### Aim
Return, unaltered, every line from the beginning of the material below up to and including the one with "0.14), 0.5), t, smooth=False)".

### Source data

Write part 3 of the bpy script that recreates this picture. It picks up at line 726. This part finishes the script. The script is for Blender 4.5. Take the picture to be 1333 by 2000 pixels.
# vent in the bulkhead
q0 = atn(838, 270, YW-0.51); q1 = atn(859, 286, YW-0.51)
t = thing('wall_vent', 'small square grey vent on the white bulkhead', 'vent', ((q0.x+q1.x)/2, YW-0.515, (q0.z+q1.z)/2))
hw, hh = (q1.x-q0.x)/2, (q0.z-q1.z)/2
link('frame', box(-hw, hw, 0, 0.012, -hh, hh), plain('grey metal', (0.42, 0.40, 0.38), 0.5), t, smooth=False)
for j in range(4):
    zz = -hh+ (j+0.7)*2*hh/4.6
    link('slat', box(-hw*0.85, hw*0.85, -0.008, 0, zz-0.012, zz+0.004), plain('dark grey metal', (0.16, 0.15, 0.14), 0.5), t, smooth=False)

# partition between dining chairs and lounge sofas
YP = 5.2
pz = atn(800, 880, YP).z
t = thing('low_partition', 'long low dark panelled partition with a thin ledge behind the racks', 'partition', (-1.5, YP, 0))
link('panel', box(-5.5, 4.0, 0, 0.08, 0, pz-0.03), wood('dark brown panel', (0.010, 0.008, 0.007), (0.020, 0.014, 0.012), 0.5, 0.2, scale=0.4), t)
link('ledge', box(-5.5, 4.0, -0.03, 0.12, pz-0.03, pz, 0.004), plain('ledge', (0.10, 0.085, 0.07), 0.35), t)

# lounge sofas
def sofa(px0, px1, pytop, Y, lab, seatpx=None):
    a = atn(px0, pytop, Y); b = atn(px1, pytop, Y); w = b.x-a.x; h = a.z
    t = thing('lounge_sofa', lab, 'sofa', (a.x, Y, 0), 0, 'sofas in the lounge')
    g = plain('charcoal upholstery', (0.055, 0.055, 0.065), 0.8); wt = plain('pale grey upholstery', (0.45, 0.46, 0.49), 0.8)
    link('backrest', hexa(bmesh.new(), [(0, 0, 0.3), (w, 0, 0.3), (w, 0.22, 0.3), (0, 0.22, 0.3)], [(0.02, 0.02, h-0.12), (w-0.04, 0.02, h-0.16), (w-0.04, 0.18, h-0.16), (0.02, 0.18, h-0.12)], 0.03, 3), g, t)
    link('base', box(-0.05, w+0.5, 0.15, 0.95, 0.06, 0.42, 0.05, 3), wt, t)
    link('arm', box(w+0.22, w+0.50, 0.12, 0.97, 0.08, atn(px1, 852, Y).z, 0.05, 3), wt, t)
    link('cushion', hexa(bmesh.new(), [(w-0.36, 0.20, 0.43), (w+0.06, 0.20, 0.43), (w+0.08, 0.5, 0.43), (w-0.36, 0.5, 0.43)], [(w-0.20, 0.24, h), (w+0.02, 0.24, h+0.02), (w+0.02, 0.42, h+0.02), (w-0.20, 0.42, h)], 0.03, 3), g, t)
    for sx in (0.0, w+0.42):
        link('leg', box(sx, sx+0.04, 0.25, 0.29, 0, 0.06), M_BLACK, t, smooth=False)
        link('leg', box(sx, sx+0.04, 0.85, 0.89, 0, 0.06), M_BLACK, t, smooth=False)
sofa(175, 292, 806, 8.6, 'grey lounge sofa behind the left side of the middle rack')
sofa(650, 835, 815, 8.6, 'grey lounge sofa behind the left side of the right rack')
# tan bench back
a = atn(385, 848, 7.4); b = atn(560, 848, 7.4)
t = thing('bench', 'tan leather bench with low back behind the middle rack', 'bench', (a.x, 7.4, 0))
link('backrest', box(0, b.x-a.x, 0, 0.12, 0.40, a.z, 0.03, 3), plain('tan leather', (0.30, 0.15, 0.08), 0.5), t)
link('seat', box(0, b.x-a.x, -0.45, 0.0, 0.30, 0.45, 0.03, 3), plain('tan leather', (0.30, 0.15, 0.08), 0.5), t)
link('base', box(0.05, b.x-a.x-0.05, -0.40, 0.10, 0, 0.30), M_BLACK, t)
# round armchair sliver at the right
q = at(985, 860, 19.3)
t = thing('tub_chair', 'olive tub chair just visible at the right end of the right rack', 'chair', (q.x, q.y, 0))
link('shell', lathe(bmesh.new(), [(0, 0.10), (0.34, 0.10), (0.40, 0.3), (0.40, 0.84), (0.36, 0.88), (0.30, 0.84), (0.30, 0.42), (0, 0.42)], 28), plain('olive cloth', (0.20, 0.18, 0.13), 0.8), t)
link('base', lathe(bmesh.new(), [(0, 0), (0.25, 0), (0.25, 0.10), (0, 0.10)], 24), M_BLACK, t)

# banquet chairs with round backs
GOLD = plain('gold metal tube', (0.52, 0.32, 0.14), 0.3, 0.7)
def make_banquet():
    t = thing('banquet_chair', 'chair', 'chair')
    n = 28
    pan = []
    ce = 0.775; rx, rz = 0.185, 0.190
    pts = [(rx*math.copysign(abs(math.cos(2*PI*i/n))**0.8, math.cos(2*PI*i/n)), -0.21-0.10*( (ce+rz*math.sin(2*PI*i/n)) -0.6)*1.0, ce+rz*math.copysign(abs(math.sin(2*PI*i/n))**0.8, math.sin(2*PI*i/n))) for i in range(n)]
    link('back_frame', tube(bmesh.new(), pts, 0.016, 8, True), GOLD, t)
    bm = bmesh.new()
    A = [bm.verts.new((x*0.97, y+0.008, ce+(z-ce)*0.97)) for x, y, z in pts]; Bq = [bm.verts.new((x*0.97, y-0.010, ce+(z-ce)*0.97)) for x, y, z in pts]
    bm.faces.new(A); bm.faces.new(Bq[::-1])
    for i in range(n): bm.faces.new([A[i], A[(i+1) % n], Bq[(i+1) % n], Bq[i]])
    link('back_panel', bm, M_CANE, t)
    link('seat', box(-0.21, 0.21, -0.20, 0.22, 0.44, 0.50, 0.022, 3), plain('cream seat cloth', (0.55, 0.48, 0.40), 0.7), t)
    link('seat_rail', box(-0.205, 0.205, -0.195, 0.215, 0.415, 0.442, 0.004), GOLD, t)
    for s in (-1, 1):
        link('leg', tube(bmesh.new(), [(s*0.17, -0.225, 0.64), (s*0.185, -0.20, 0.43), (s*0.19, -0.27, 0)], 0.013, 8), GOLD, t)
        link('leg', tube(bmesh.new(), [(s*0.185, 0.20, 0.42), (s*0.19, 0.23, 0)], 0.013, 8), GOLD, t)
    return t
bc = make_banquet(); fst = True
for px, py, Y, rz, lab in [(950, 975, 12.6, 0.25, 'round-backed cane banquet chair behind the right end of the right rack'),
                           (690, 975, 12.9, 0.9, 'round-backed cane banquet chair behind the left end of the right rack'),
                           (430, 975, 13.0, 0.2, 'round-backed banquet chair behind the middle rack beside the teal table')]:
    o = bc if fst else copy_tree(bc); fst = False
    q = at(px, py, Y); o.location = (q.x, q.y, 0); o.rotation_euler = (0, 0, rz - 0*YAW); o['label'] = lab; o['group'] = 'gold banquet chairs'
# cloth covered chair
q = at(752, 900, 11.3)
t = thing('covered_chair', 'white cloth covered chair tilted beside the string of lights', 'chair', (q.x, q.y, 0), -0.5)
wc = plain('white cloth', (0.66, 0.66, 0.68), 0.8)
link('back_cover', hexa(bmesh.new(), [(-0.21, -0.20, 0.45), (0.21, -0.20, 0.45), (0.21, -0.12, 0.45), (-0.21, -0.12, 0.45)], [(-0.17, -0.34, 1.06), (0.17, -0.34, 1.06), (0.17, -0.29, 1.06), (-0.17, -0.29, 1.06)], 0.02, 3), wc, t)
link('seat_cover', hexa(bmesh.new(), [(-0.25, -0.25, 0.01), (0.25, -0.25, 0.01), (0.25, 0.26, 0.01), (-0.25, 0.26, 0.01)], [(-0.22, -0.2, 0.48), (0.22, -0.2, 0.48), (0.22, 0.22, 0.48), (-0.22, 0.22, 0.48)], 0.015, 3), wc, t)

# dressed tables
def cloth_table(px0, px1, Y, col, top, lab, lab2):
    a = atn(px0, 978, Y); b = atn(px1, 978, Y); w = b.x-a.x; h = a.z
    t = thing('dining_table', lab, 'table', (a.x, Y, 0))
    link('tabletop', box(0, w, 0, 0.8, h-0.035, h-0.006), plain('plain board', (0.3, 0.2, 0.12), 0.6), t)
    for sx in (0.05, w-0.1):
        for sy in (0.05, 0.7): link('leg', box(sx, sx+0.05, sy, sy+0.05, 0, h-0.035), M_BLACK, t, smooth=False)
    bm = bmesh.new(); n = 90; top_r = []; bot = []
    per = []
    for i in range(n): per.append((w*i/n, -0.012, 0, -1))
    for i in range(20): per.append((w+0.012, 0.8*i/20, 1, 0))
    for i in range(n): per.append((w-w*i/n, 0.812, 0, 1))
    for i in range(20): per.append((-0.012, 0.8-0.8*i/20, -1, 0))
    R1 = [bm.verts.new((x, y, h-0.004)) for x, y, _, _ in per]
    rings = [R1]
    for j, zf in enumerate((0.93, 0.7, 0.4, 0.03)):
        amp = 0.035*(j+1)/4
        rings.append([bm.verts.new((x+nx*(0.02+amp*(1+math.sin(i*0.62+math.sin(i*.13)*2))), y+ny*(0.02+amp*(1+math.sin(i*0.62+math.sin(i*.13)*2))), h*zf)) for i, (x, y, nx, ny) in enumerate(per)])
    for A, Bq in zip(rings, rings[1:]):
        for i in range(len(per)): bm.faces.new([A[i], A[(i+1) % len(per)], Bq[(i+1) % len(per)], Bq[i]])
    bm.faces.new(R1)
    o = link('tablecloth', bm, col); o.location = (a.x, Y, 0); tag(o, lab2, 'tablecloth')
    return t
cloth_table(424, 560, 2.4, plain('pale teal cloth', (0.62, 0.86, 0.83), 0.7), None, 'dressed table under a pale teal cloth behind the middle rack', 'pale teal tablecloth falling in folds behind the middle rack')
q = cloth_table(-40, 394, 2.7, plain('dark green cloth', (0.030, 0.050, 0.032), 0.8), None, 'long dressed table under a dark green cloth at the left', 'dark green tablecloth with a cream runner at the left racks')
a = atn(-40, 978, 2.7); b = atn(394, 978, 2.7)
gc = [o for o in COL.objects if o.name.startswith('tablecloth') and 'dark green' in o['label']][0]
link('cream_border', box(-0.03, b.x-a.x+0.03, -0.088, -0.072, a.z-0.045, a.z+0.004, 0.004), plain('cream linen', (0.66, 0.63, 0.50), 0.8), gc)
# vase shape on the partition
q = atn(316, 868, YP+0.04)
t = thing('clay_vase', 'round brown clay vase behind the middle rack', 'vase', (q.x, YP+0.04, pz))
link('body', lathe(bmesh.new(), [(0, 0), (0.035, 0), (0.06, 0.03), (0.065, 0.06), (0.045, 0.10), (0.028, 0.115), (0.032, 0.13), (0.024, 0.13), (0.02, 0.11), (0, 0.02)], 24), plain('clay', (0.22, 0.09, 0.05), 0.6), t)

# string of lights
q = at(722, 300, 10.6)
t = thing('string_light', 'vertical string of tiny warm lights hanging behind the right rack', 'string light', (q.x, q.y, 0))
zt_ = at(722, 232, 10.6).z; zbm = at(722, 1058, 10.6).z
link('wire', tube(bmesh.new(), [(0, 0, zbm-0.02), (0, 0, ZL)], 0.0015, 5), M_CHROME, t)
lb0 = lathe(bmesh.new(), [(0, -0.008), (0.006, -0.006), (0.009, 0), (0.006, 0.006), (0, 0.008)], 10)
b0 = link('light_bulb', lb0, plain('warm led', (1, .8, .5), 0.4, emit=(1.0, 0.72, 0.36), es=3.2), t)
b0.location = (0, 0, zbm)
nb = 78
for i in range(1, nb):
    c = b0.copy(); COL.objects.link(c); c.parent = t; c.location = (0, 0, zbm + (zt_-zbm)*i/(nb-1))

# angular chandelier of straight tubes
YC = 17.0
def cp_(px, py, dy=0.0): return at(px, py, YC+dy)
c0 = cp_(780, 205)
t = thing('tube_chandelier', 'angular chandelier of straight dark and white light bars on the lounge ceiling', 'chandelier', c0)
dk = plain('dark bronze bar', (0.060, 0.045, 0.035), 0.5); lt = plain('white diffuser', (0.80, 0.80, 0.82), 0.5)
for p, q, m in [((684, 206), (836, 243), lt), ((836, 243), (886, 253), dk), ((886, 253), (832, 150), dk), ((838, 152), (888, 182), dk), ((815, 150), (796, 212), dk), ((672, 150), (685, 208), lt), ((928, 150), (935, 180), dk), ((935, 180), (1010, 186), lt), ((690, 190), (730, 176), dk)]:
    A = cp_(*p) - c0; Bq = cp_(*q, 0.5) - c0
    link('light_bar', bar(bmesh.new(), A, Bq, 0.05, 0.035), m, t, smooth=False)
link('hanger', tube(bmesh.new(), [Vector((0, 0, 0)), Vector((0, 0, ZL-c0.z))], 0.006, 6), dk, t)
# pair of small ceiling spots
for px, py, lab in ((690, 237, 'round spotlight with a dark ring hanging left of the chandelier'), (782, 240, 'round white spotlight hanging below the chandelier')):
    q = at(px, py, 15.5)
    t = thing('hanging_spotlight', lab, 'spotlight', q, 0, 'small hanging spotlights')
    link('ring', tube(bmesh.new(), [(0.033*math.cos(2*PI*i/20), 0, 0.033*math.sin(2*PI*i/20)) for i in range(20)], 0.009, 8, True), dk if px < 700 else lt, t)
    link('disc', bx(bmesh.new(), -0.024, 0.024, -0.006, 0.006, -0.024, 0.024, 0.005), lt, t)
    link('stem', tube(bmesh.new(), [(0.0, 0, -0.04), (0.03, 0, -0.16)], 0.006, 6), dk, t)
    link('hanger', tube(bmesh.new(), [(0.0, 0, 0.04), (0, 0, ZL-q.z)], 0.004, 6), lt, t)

### Solution
Write part 3 of the bpy script that recreates this picture. It picks up at line 726. This part finishes the script. The script is for Blender 4.5. Take the picture to be 1333 by 2000 pixels.
# vent in the bulkhead
q0 = atn(838, 270, YW-0.51); q1 = atn(859, 286, YW-0.51)
t = thing('wall_vent', 'small square grey vent on the white bulkhead', 'vent', ((q0.x+q1.x)/2, YW-0.515, (q0.z+q1.z)/2))
hw, hh = (q1.x-q0.x)/2, (q0.z-q1.z)/2
link('frame', box(-hw, hw, 0, 0.012, -hh, hh), plain('grey metal', (0.42, 0.40, 0.38), 0.5), t, smooth=False)
for j in range(4):
    zz = -hh+ (j+0.7)*2*hh/4.6
    link('slat', box(-hw*0.85, hw*0.85, -0.008, 0, zz-0.012, zz+0.004), plain('dark grey metal', (0.16, 0.15, 0.14), 0.5), t, smooth=False)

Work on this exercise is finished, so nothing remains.